Canada: Differently Situated Defendants And Preferable Procedure: LBP Holdings Ltd. v. Hycroft Mining Corp.

The proposed class action

The representative plaintiff sought to certify a class proceeding on behalf of primary market shareholders against two classes of defendants. Firstly, the plaintiff alleged misrepresentation under section 130 of the Ontario Securities Act as against the issuer Hycroft Mining and its directors. Secondly, the plaintiff sought certification against the underwriters, who had been added as parties following the bankruptcy of Hycroft Mining.  However, by virtue of the fact that a claim under section 130 was found to be statute-barred, the action proceeded only on the basis of alleged negligence and negligent misrepresentation at common law.

The nature of the claim against the underwriters was founded on their statutory obligation to deliver a certificate in a prescribed form that certified that the prospectus was full, true and constituted plain disclosure to the best of their knowledge. The plaintiff alleged that, as a result of their ability to conduct due diligence in order to issue such a certificate, the underwriters knew or ought to have known that the prospectus failed to include material facts with regards to the production of a key mine.

While the statutory action was certified, on consent, as against Hycroft Mining and its directors, the underwriters resisted the motion to certify the common law claims on the basis that the claims did not disclose a reasonable cause of action and that a class proceeding was not the preferable procedure.

Justice Perell found that the negligent misrepresentation claim against the underwriters disclosed a reasonable cause of action. A common law negligent misrepresentation claim can be certified notwithstanding that there will be individual trials to address reliance and damages. However, it was ultimately held that a class proceeding was not the preferable procedure for its adjudication.
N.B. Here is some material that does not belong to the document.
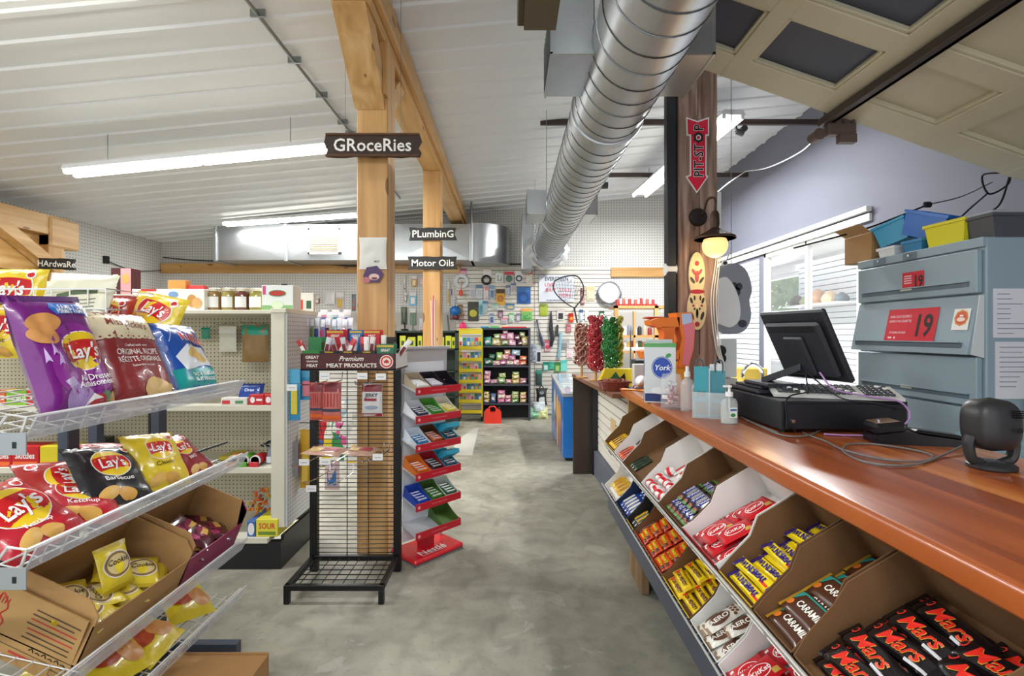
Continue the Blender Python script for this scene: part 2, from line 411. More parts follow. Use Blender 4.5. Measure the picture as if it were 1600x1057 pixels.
area('window_and_alcove_fill',(AX+.35,7.85,1.75),(0,R(90),0),1.4,1.1,30,(.93,.97,1))
area('window_and_alcove_fill',(4.0,6.2,2.55),(0,0,0),.7,2.4,7,(.95,.98,1))  # added fill lamp under the alcove ceiling
# timber frame: two posts, long beam, knee braces
def brace(y0,h0,y1,h1,w=.1,t=.14):
    m=MB(TIMBERY); d=Vector((0,y1-y0,h1-h0)).normalized(); nn=Vector((0,-d.z,d.y))*w/2
    a=Vector((-.95-t/2,y0,EYE+h0)); b=Vector((-.95-t/2,y1,EYE+h1)); m.prism([(0,0),(1,0),(1,1),(0,1)],a-nn,(b-a),nn*2,(1,0,0),t); return m
def tpost(y,lab):
    t=Thing('timber_post',lab,'post','square pine posts holding the ceiling beam'); w=.21 if y<4 else .2
    t.part('shaft',MB(TIMBER).box((-1.04,y,0),(-.83,y+w,EYE+1.95),None,.006)); 
    if y<4:
        t.part('brace',brace(y+.05,1.58,y-.42,2.03,.16,.2)); t.part('brace',brace(y+w-.05,1.6,y+w+.38,2.0,.12,.2))
        m=MB(TIMBER); m.box((-.87,y-.06,EYE+1.6),(-.825,y+.04,EYE+1.98),None,.004); t.part('side_plate',m)
    return t.done()
tpost(3.3,'thick pine post behind the black wire rack, carrying the bark slab sign'); tpost(5.8,'farther pine post carrying the two small dark painted signs')
m=MB(TIMBERY); m.box((-1.04,Y0,EYE+1.95),(-.83,WB-.02,EYE+2.205),None,.005); m.box((-.83,Y0,EYE+2.02),(-.79,WB-.02,EYE+2.21),None,.004)
solo('ceiling_beam',m,'long pine beam under the white ceiling resting on the two pine posts','beam')
t=Thing('timber_portal','pine beam, post and diagonal brace by the opening in the left wall','timber frame')
xl=-5.88
t.part('beam',MB(TIMBERY).box((xl-.2,Y0,EYE+1.27),(xl,6.5,EYE+1.52),None,.006)); t.part('beam_end',MB(TIMBERY).box((xl-.2,6.2,EYE+1.12),(xl+.03,6.62,EYE+1.50),None,.02))
t.part('shaft',MB(TIMBER).box((xl-.2,6.2,0),(xl,6.42,EYE+1.27),None,.006))
a=Vector((xl-.1,5.45,EYE+1.30)); b=Vector((xl-.1,6.25,EYE+.80)); m=MB(TIMBERY); m.prism([(0,0),(1,0),(1,1),(0,1)],a,(b-a),Vector((0,.03,.14)),(1,0,0),.14); t.part('brace',m)
t.part('header_panel',MB(wood('plywood header',[(.3,'#c08a45'),(.7,'#e0b878')],'y')).box((xl-.22,3.0,EYE+.78),(xl-.12,6.2,EYE+1.28),None,.003))
t.done()
m=MB(TIMBERX); m.box((WL+.02,WB-.06,2.62),(-.92,WB,2.8),None,.004); solo('wall_rail',m,'long knotty pine rail across the back wall below the square duct','wall rail')
m=MB(TIMBERX); m.box((X(955,8.94),WB-.06,2.55),(WR-.01,WB,2.72),None,.004); solo('wall_rail',m,'short pine rail on the back wall right of the slatted panels','wall rail')
m=MB(SLATF); WB_=WB-.02; xs=X(713,8.97); xm=X(835,8.97); xe=X(955,8.97)
for a,b in ((xs,xm-.006),(xm+.006,xe)): slats(m,a,b,.02,2.75,WB-.004,'x',SLATF,SLATG)
solo('slatwall',m,'pair of cream slatted display panels on the back wall','slatwall')
# far cables on the back wall
m=MB(BLACK); m.tube(bez([(WL+.1,WB-.09,2.9),(-5.6,WB-.09,2.84),(-4,WB-.09,2.83),(-2.9,WB-.09,2.74),(-2.2,WB-.09,2.83),(-1.1,WB-.09,2.8)]),.012); solo('cable',m,'black cable lying along the long pine rail on the back wall','cable')
m=MB(BLACK)
for k in range(4): m.tube(bez([(-.9,WB-.08-.02*k,2.78),(-.4,WB-.1,2.77+.02*math.sin(k)),(.2,WB-.08-.02*k,2.775),(.8,WB-.1,2.77)]),.012)
solo('cable_bundle',m,'black cables lying on top of the slatted panels under the duct','cable')
m=MB(BLACK); m.box((WL,7.7,2.62),(WL+.05,7.78,2.74),None,.006); m.tube(bez([(WL+.03,7.74,2.66),(WL+.03,8.3,2.58),(WL+.06,8.9,2.66)]),.008); solo('wall_outlet',m,'small black outlet with a thin wire on the left white wall','outlet')
# ================================================================ ducts
def spiral():
    t=Thing('spiral_duct','large round galvanised spiral duct hanging along the aisle','duct'); cx,cz,r=.62,EYE+1.42,.225
    g=mt('#b4b8bb',.4,.92,n=.1,s=3); y1=8.35
    m=MB(g); pr=[(r,Y0),(r,y1)]; m.lathe([(r,Y0+ (y1-Y0)*i/40) for i in range(41)],(cx,0,cz),g,48,'y'); t.part('pipe',m)
    m=MB(mt('#6f7375',.35,.9)); pts=[]; y=Y0
    k=0
    while y<y1:
        a=k*2*PI/32; pts.append((cx+(r+.001)*math.cos(a),y,cz+(r+.001)*math.sin(a))); y+=.145/32; k+=1
    m.tube(pts,.0042,n=4); t.part('seam',m)
    for y in (3.05,5.9,7.9):
        m=MB(g); m.lathe([(r,y),(r+.01,y+.005),(r+.012,y+.03),(r+.01,y+.055),(r,y+.06)],(cx,0,cz),g,48,'y'); t.part('joint_band',m)
    for (a,b,c,d,w) in ((.2,.41,2.35,2.77,0),(.83,.985,2.35,2.77,0),(.2,.41,5.5,5.95,0),(.83,.985,5.5,5.95,0)):
        m=MB(GALV); m.box((a,c,EYE+1.35),(b,d,EYE+1.63),None,.004)
        xs=a if a<.5 else b; m.box((xs-.006,c-.006,EYE+1.345),(xs+.006,d+.006,EYE+1.36)); m.box((xs-.006,c-.006,EYE+1.35),(xs+.006,c+.006,EYE+1.64)); m.box((xs-.006,d-.006,EYE+1.35),(xs+.006,d+.006,EYE+1.64))
        for k in range(9):
            yy=c+.03+k*(d-c-.06)/8; m.box((xs-.01,yy-.003,EYE+1.37),(xs+.01,yy+.003,EYE+1.61),STEEL)
        t.part('side_register',m)
    m=MB(GALV); m.box((.4,8.2,EYE+1.2),(.85,8.8,EYE+1.4),None,.01); m.lathe([(.3,8.05),(.31,8.2),(.23,8.38)],(cx,0,cz),GALV,32,'y'); t.part('end_boot',m)
    m=MB(GALV); m.box((.2,8.3,EYE+1.1),(.38,8.85,EYE+2.05),None,.01); t.part('riser',m)
    for yy in (2.2,5.1,7.4):
        for sx in (-1,1):
            m=MB(STEEL); xx=cx+sx*.24; m.cyl((xx,yy,cz),(xx,yy,CEIL(xx)),.003,n=5); t.part('hanger_wire',m)
    t.done()
    m=MB(mt('#e6e8ea',.12,a=.55,b=.6,s=30))
    def fn(a,b):
        an=2*PI*a; rr=.25+.12*b+.06*noise.noise(Vector((math.cos(an)*3,math.sin(an)*3,b*4))); return (cx+rr*math.cos(an)*1.05,7.95+.35*b+.05*noise.noise(Vector((a*12,b*3,1))),EYE+1.40+rr*math.sin(an)*.8)
    m.grid(fn,60,10); solo('plastic_wrap',m,'crumpled clear plastic film taped around the far duct end','plastic film')
spiral()
m=MB(mt('#4f4630',.6,.3)); m.box((X(808,2.12),1.9,EYE+1.34),(.2,2.12,EYE+1.62),None,.004); m.box((.06,1.9,EYE+1.33),(.2,2.13,EYE+1.345),mt('#5b523b',.6)); m.cyl((.1,2.0,EYE+1.62),(.1,2.0,CEIL(.1)),.008); solo('metal_box',m,'brown metal box hanging left of the near end of the round duct','metal box')
def rectduct():
    t=Thing('square_duct','long galvanised rectangular duct with rounded end along the back wall','duct')
    d=8.3; x0=X(333,d); x1=X(735,d); z0=Z(407,d); z1=Z(350,d)
    m=MB(GALV); m.box((x0,d,z0),(x1,8.92,z1),None,.006)
    for a,b in ((x0,X(447,d)),(X(447,d),X(565,d)),(X(620,d),X(735,d))):
        cx=(a+b)/2; cz=(z0+z1)/2
        m.add([(a+.03,d-.001,z0+.02),(b-.03,d-.001,z0+.02),(cx,d-.02,cz)],[(0,1,2)]); m.add([(a+.03,d-.001,z1-.02),(a+.03,d-.001,z0+.02),(cx,d-.02,cz)],[(0,1,2)])
        m.add([(b-.03,d-.001,z0+.02),(b-.03,d-.001,z1-.02),(cx,d-.02,cz)],[(0,1,2)]); m.add([(b-.03,d-.001,z1-.02),(a+.03,d-.001,z1-.02),(cx,d-.02,cz)],[(0,1,2)])
    t.part('trunk',m)
    m=MB(GALV); n=14; r=.62
    pr=[(x1,d)]+[(x1+.06+r*math.sin(k/n*PI/2)*1.0,d+r-r*math.cos(k/n*PI/2)) for k in range(n+1)]+[(x1,d+r)]
    m.prism([(a,b) for a,b in pr],(0,0,z0-.02),(1,0,0),(0,1,0),(0,0,1),z1-z0+.04); t.part('rounded_end',m)
    for px in (337,447,737):
        m=MB(mt('#c4c8ca',.3,.9)); a=X(px,d); m.box((a-.025,d-.03,z0-.02),(a+.025,8.92,z1+.02),None,.004); t.part('flange',m)
    m=MB(WHITE); a,b=X(482,d),X(533,d); c,e=Z(398,d),Z(357,d)
    for q in ((a,c,b,c+.04),(a,e-.04,b,e),(a,c,a+.04,e),(b-.04,c,b,e)): m.box((q[0],d-.045,q[1]),(q[2],d-.01,q[3]),None,.003)
    gf=t.part('grille_frame',m)
    m=MB(mt('#766852',.6)); m.box((a+.04,d-.03,c+.04),(b-.04,d-.015,e-.04)); 
    for k in range(10): zz=c+.06+k*(e-c-.12)/9; m.box((a+.04,d-.036,zz),(b-.04,d-.03,zz+.008),mt('#8d8068',.6))
    t.part('grille',m,gf)
    for px in (345,500,736): m=MB(STEEL); a=X(px,d); m.cyl((a,d+.3,z1),(a,d+.3,CEIL(a)),.012,n=6); t.part('hanger_rod',m)
    m=MB(STEEL); a=X(737,d); m.cyl((a,d-.04,z0-.02),(a,d-.04,z1+.42),.018,n=8); t.part('rod',m)
    t.done()
rectduct()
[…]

Accordingly, the motion to certify the action against the underwriters was dismissed.

Preferable procedure

Relying on the principles articulated by the Supreme Court of Canada in AIC Limited v Fischer, the Court noted that in order to satisfy the preferable procedure criterion, the prospective plaintiff must demonstrate that the proposed class action would:

  1. Be a fair, efficient and manageable method of advancing the claim;
  2. Be preferable to any other reasonably available means of resolving the class members' claims; and
  3. Facilitate the three principal goals of class proceedings, namely judicial economic, behaviour modification and access to justice.

In applying these principles, Justice Perell found that the circumstances of the case did not render the claim best suited to adjudication via a class proceeding.

While each case will turn on its own facts, it was held that since no statutory cause of action could be advanced against the underwriters (unlike the statutory claims against the issuer and directors), there were no synergies in having the claims heard together. In other words, the alleged misrepresentation made by the underwriters differed fundamentally from those made by the issuer and directors. The former would require individual issues trials with respect to causation, reliance, and damages, while the latter rested largely on the finding of a misrepresentation in the prospectus, and the purchase of a security offered thereunder during the period of distribution.

Justice Perell (at para 85):

In the case at bar, coat tailing the tort claims against the Underwriters with the statutory misrepresentation claim against the Hycroft Defendants is problematic in terms of manageability and given the difference between the claims against the co-defendants, there is only modest advancement in judicial economy and much less than would be the case if a statutory claim against the Underwriters had been combined with the common law claims against them. Indeed, given that the misrepresentations, duty of care, and standard of care issues are not the same for the co-defendants, combining the statutory and common law claims may complicate the prosecution and defence of the various causes of action.

Lastly it was noted that, given the monetary size of the average class member claim against the underwriters, such claims were viable as individual actions.

Conclusion

Apart from providing guidance as to the appropriate limits of potential underwriter liability to shareholders of an issuer, the case serves as a useful reminder that claims against disparate defendants may result in divergent results when it comes to class certification. In particular, parallel claims against co-defendants that give rise to different legal tests, and in turn that require different facts to establish liability, may not satisfy the preferable procedure criterion. To the extent that defendants are faced with a certification motion, and are differently situated in respect of the causes of action asserted and the corresponding factual underpinnings, thought should be given to challenging certification on the basis that a class proceeding is not the preferable procedure for resolving such claims.